### Provided information

=-=-=-=-=

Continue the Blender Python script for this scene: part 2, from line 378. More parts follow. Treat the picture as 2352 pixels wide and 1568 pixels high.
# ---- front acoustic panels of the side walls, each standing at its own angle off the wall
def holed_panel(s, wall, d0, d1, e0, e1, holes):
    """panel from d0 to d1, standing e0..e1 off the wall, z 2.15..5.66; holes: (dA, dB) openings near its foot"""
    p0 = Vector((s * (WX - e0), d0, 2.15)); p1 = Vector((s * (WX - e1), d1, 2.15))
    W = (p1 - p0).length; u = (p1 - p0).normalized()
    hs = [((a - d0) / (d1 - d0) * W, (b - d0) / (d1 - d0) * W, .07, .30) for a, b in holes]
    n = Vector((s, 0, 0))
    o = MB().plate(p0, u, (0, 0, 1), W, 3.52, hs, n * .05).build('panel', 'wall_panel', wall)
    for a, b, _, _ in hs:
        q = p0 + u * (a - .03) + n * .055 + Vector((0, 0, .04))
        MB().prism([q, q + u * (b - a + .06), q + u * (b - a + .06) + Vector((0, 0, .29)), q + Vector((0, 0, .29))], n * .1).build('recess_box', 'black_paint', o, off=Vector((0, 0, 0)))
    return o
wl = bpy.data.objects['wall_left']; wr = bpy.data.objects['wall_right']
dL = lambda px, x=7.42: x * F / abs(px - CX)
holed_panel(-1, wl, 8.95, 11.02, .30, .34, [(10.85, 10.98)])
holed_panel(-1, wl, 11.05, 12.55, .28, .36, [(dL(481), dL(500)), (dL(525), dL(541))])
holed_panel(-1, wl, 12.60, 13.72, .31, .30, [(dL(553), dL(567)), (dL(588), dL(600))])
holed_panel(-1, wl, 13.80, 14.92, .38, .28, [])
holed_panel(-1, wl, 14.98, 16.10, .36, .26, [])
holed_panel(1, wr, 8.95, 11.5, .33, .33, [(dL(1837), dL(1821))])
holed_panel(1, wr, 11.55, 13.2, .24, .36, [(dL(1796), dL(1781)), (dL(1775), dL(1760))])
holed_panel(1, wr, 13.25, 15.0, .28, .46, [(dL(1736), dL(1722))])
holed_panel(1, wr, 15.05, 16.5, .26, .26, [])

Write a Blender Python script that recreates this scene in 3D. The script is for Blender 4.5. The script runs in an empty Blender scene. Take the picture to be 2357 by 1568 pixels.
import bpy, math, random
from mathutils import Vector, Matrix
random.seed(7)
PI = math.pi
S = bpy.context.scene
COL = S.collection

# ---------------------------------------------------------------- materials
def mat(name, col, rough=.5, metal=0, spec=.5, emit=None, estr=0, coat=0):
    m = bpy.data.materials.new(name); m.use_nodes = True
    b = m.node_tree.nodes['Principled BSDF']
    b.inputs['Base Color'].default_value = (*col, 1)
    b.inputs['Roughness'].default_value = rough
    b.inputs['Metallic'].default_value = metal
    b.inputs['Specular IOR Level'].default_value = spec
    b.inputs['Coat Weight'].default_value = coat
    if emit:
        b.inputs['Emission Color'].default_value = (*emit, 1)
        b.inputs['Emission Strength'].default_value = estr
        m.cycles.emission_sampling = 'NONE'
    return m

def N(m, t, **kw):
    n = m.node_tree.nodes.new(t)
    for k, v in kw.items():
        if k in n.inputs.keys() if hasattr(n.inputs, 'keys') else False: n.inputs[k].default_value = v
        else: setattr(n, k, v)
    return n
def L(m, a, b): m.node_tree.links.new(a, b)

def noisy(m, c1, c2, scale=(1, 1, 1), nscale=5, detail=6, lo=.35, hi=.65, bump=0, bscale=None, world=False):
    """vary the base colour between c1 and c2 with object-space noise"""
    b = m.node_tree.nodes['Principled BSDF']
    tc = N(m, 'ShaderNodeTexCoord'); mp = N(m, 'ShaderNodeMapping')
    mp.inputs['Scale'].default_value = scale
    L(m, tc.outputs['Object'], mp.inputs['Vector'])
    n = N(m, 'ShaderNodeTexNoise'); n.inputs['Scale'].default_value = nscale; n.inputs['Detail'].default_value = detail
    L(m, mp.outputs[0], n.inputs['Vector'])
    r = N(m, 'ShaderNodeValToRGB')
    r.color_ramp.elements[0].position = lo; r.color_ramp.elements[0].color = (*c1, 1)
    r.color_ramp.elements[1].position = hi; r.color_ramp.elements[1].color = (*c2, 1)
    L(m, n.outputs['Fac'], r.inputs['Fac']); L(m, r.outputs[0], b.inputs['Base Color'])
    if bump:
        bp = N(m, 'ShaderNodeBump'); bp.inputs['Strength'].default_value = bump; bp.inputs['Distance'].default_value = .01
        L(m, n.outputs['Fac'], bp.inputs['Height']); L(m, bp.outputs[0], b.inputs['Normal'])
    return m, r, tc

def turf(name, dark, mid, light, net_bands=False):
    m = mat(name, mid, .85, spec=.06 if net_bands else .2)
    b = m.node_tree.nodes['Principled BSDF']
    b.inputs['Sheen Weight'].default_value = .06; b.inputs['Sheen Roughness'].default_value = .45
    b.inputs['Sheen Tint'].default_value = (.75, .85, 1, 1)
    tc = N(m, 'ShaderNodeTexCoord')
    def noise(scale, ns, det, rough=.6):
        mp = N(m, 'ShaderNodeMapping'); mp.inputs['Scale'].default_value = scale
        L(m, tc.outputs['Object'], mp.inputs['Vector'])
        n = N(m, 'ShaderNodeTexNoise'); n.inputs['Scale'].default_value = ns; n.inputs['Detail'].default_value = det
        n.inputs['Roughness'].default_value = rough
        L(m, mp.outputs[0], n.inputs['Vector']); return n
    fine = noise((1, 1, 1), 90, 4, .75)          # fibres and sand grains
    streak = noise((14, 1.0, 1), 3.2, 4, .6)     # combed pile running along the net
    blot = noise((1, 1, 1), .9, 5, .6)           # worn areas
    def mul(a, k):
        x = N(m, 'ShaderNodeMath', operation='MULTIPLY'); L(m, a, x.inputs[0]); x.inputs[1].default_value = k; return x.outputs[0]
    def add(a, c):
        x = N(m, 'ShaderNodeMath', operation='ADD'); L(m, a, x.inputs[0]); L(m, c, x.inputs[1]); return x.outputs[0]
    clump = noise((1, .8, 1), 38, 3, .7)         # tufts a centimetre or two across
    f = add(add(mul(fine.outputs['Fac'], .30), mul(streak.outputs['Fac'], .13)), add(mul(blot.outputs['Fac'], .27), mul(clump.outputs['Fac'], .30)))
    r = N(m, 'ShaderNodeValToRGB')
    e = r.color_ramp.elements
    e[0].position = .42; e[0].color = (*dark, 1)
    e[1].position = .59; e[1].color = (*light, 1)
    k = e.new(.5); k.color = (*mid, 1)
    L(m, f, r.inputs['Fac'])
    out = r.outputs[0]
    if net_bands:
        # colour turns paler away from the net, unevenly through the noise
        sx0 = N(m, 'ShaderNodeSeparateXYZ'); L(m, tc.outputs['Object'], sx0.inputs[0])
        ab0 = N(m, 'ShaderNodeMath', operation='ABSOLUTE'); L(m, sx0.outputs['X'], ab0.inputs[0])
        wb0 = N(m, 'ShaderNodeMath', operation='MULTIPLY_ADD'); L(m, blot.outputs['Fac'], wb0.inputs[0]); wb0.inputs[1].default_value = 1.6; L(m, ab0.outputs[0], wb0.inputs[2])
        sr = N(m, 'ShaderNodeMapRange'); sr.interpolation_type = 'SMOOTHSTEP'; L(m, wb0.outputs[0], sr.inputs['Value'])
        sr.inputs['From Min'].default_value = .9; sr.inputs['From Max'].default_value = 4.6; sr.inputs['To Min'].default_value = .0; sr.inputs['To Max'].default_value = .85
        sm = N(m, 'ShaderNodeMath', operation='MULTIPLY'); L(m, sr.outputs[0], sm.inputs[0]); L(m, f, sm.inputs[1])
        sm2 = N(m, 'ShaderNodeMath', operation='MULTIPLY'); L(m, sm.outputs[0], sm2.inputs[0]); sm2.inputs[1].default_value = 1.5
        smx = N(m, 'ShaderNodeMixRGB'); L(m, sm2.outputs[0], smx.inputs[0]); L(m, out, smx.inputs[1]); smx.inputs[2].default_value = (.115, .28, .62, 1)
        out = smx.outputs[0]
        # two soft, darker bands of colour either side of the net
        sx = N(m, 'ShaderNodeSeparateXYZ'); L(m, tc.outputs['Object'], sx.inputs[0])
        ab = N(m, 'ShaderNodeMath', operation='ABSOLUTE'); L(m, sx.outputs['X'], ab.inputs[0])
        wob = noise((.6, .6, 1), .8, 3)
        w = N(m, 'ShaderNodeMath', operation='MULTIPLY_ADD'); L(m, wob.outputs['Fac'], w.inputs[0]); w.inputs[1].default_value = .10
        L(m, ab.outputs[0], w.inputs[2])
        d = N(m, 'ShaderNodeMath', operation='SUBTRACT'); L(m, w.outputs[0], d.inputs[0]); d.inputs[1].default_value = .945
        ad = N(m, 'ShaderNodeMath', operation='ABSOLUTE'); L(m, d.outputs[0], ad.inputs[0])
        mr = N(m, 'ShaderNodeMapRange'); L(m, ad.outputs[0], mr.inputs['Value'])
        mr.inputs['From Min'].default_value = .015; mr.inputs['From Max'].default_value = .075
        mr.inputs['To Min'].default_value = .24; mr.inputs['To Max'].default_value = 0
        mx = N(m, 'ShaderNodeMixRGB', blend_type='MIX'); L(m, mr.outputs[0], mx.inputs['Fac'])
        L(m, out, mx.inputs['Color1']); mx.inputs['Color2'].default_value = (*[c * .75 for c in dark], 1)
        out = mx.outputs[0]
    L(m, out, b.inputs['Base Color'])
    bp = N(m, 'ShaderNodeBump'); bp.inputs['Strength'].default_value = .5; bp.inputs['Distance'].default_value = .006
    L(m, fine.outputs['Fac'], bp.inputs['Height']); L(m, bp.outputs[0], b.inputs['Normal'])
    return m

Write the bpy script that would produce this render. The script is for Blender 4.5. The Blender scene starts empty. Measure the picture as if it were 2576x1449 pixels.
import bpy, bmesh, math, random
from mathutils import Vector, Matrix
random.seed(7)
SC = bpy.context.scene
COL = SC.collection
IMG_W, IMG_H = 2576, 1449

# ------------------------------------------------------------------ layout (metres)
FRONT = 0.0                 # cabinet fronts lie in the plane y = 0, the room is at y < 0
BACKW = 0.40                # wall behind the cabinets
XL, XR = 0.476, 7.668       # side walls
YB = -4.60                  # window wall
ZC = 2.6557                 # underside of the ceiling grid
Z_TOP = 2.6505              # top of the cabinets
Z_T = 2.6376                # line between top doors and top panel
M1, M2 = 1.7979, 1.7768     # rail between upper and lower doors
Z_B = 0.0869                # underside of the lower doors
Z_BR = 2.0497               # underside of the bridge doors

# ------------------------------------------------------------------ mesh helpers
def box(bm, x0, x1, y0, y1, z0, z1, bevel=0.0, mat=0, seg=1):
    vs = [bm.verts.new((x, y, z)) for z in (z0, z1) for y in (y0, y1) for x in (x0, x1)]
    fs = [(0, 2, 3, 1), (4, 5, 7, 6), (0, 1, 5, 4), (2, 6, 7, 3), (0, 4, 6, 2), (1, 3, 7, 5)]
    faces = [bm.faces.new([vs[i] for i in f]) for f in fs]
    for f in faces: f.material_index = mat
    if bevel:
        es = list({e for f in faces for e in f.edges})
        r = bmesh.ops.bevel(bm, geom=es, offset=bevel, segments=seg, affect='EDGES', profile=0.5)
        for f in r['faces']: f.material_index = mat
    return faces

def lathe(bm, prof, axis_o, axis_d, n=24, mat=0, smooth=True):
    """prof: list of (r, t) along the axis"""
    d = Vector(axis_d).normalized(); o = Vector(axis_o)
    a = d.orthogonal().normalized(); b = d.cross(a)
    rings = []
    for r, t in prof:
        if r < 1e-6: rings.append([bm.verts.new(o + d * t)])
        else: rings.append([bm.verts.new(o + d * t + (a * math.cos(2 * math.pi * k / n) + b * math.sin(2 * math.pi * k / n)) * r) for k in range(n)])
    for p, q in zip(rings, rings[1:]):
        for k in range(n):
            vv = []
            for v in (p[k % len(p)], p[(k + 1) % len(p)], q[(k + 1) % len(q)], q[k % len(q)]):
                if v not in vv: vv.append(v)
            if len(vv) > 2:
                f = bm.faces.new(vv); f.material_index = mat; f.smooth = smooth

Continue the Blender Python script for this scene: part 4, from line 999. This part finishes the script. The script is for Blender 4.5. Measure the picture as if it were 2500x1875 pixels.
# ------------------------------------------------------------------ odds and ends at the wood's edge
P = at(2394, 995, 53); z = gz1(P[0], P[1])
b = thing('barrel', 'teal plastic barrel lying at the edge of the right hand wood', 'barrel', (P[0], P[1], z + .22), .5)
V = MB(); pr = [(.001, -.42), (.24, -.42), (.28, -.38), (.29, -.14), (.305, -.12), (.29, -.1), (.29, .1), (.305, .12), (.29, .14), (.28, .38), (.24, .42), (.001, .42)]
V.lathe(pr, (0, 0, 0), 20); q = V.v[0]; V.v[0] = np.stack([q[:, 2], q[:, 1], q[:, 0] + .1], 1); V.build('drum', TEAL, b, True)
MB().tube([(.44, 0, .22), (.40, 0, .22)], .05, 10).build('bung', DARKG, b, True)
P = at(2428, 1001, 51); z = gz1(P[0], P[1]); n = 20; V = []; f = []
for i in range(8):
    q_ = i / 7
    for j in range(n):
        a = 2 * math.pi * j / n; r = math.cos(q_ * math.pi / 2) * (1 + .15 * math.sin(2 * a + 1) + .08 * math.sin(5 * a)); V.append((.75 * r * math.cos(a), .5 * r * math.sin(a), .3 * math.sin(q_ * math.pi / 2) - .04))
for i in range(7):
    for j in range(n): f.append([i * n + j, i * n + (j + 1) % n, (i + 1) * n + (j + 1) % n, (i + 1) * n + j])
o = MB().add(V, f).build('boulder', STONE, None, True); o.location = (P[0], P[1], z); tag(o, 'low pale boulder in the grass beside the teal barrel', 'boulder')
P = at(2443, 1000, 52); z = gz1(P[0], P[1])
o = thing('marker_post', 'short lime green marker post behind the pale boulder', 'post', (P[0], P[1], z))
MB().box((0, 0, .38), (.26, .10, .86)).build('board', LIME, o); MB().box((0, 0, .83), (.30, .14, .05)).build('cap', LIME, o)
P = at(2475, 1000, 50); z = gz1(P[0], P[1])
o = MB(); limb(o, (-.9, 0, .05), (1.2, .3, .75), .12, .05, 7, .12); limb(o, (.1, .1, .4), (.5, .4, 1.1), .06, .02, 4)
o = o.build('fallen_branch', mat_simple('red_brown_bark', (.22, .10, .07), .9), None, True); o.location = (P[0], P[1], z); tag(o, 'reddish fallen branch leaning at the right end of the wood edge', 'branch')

=-=-=-=-=

Reproduce only the lines from the one containing "L(m, ab.outputs[0], w.inputs[2])" through the one containing "L(m, out, mx.inputs['Color1']);", inclusive of both.

### Task result
        L(m, ab.outputs[0], w.inputs[2])
        d = N(m, 'ShaderNodeMath', operation='SUBTRACT'); L(m, w.outputs[0], d.inputs[0]); d.inputs[1].default_value = .945
        ad = N(m, 'ShaderNodeMath', operation='ABSOLUTE'); L(m, d.outputs[0], ad.inputs[0])
        mr = N(m, 'ShaderNodeMapRange'); L(m, ad.outputs[0], mr.inputs['Value'])
        mr.inputs['From Min'].default_value = .015; mr.inputs['From Max'].default_value = .075
        mr.inputs['To Min'].default_value = .24; mr.inputs['To Max'].default_value = 0
        mx = N(m, 'ShaderNodeMixRGB', blend_type='MIX'); L(m, mr.outputs[0], mx.inputs['Fac'])
        L(m, out, mx.inputs['Color1']); mx.inputs['Color2'].default_value = (*[c * .75 for c in dark], 1)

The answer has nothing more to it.